There are several ways to open an oyster. You can enter from the side; you have to look at the natural folds on the side of the oyster and this takes some practice, and then you put the tip of your knife in the “sweet spot” that you’ve found to crack the seal. You can do this with just the tip of the knife. Oyster knives are long, dull, and very firm with no flexibility to the blade, where a clam knife is sharp and offers more flexibility so you can bow it inside the clam so you don’t sever the meat. I wish I could give you a visual explanation of this: I’m afraid some seasoned shuckers are going to laugh at these descriptions. The other technique where you pop the hinge at the point (which I’d call the bottom) of the oyster. Either way, once you break the seal you can shimmy your knife in there and detach the muscle first from the top shell, and then slide the knife under the oyster to detach the rest of the muscle from the bottom shell so the whole oyster slides off smoothly and intact. You also have to keep an eye out for shell bits that break off during opening and scoot them out of there so someone doesn’t get a bite of crunchy shell and get totally turned off from raw shellfish. (I even lose my appetite when crunching into a little piece of clam shell while eating a white clam sauce).

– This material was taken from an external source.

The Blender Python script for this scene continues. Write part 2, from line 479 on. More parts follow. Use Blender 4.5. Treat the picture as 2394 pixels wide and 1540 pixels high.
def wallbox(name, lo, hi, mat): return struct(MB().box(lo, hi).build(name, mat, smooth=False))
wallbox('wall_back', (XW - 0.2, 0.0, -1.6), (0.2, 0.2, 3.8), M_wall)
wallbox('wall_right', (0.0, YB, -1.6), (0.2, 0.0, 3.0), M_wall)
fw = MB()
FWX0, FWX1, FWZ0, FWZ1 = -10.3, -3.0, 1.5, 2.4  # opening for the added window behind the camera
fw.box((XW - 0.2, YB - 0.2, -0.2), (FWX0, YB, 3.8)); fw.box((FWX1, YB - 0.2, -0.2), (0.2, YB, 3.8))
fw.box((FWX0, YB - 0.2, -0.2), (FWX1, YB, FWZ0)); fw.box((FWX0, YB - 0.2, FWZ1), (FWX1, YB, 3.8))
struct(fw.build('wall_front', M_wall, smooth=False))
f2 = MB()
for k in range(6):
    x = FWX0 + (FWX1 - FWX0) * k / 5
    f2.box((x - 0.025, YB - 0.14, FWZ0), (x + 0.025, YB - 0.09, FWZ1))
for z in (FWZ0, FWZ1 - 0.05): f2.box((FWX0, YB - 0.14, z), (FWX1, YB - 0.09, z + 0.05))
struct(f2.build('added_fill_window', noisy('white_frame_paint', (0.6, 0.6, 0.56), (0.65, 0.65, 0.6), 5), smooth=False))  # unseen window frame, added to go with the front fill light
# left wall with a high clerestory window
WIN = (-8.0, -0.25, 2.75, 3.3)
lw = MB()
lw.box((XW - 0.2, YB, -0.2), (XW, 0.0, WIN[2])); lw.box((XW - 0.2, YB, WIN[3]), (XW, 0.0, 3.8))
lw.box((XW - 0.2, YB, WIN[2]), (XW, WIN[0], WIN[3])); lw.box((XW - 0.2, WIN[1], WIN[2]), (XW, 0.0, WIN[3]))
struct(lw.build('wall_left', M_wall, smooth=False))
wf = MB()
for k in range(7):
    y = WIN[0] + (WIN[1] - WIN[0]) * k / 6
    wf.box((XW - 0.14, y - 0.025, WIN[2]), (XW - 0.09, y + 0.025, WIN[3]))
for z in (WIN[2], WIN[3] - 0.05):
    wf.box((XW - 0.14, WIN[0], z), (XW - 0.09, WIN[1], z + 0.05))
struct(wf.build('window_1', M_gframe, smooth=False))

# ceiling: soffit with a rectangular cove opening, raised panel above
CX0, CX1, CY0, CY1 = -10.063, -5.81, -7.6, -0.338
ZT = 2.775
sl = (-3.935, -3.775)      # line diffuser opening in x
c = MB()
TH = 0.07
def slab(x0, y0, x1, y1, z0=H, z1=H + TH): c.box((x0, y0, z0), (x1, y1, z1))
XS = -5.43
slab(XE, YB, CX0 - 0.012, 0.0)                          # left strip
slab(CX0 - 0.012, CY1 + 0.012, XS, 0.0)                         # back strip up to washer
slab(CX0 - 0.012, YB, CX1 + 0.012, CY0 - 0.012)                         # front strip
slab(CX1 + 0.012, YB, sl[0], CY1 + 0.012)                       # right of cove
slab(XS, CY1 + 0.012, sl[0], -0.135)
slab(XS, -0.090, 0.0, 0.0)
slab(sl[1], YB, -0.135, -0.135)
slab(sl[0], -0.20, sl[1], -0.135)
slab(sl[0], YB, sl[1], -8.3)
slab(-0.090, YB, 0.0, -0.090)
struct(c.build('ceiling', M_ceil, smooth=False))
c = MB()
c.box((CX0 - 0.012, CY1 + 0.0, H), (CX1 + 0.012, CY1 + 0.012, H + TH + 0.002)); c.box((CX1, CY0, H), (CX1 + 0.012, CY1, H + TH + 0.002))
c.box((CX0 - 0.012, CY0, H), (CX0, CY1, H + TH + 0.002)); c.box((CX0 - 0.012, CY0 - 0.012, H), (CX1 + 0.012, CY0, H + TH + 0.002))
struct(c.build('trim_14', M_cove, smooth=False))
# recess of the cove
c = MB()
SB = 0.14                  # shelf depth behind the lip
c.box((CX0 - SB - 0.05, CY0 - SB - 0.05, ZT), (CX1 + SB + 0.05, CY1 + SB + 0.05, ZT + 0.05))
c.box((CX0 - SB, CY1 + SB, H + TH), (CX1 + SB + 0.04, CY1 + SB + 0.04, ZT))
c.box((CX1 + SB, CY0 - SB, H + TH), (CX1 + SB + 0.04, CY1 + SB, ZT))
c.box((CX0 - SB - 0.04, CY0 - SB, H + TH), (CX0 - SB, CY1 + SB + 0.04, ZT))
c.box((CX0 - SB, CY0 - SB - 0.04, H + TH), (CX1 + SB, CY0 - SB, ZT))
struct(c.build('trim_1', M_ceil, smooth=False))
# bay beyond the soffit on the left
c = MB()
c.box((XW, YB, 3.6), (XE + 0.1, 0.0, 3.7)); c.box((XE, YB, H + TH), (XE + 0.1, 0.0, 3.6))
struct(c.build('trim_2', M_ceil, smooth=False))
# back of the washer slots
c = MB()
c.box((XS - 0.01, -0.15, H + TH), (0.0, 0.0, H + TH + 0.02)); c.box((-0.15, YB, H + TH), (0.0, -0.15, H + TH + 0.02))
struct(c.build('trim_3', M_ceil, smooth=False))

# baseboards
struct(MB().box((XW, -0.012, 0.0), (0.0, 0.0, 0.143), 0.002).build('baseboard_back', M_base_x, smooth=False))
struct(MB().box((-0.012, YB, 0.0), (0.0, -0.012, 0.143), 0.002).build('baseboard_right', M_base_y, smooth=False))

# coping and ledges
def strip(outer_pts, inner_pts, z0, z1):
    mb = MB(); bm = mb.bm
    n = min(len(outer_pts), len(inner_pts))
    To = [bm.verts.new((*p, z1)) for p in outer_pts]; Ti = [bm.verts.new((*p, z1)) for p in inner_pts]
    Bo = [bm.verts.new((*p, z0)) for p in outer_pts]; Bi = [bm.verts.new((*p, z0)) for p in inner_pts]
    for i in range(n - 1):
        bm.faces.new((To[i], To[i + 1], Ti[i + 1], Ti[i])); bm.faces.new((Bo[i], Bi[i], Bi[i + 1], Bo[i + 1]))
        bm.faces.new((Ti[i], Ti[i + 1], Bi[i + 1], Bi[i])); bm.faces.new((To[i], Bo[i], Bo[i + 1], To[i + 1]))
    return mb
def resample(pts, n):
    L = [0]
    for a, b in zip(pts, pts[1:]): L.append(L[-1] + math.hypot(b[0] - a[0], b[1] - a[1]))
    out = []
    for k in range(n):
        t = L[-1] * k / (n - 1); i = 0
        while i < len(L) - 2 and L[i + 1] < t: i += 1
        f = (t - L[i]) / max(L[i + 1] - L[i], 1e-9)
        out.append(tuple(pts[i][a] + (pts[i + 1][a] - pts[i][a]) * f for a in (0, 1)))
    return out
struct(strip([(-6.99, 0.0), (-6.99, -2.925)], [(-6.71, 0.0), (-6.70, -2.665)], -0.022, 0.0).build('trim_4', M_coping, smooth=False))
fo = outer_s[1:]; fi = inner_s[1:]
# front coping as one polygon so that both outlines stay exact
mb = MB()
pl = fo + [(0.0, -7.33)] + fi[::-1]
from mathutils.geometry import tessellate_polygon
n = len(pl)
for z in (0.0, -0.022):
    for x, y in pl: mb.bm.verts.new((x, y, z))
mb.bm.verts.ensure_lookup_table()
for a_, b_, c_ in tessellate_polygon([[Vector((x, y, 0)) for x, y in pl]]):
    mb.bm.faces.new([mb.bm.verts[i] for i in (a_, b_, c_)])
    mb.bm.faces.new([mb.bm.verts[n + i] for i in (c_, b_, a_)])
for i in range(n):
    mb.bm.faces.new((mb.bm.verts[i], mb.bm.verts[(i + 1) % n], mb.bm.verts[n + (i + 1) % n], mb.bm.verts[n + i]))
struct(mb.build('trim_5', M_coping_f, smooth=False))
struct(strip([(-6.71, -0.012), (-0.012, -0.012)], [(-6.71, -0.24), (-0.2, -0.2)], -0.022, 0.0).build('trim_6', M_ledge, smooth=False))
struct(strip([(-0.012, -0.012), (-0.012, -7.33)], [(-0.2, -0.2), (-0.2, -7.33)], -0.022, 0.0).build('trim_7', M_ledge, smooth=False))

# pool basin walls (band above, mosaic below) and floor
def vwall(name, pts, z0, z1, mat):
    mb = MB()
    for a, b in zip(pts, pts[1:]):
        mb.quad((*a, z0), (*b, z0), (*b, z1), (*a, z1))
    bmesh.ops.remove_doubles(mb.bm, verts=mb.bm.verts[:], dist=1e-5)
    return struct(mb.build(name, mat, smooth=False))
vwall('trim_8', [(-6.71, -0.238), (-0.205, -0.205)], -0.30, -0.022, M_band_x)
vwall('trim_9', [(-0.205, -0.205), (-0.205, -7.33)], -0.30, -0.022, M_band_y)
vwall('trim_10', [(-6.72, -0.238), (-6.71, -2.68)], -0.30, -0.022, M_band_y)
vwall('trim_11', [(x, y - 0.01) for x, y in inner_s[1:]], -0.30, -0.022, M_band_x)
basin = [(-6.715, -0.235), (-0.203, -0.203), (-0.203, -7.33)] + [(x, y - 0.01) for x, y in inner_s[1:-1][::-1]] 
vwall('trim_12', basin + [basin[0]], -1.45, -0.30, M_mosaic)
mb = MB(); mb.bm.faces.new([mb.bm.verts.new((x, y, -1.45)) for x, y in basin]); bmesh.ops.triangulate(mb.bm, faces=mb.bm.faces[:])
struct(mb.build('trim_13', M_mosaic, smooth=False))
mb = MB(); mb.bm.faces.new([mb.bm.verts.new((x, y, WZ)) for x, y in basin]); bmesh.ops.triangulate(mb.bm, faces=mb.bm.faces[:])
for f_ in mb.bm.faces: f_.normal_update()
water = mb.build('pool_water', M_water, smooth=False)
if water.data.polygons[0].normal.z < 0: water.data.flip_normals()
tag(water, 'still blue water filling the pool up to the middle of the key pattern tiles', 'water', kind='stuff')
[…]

Any shellfish will be much, much easier to open if they’ve been iced for at least 30 minutes prior to stating opening them. The colder the better. Fridge temperature just makes twice as much work. When I find an oyster I can’t open easily, I either let my ego take over and destroy myself trying to open it (and usually win)… or I set it aside to a place on the raw bar where it can sit in ice a little longer and I try again later.

People definitely eat raw scallops! Our bay scallops are so sweet, “they taste like candy.” I have heard these words uttered so many times by my grandmother and others.

Only once or twice have I had a raw bar customer who requested raw bay scallops at their bar. Part of that might be because the raw bar season and the bay scallop season don’t have much overlap (raw bar season = wedding season, basically). But it is done, and they look gorgeous laid out next to oysters and littlenecks.

Champions? The Larsen sisters [Christine and Betsy]! They both make it look easy. Too easy. Deceptively easy. They can probably shuck with one hand tied behind their backs (lol).

Aretha Witham Brown is a shucker with Vineyard Sound Raw Bars, a full-time dispatcher for ABC Disposal, and mother to 4-year-old Fiona. She lives in Chilmark.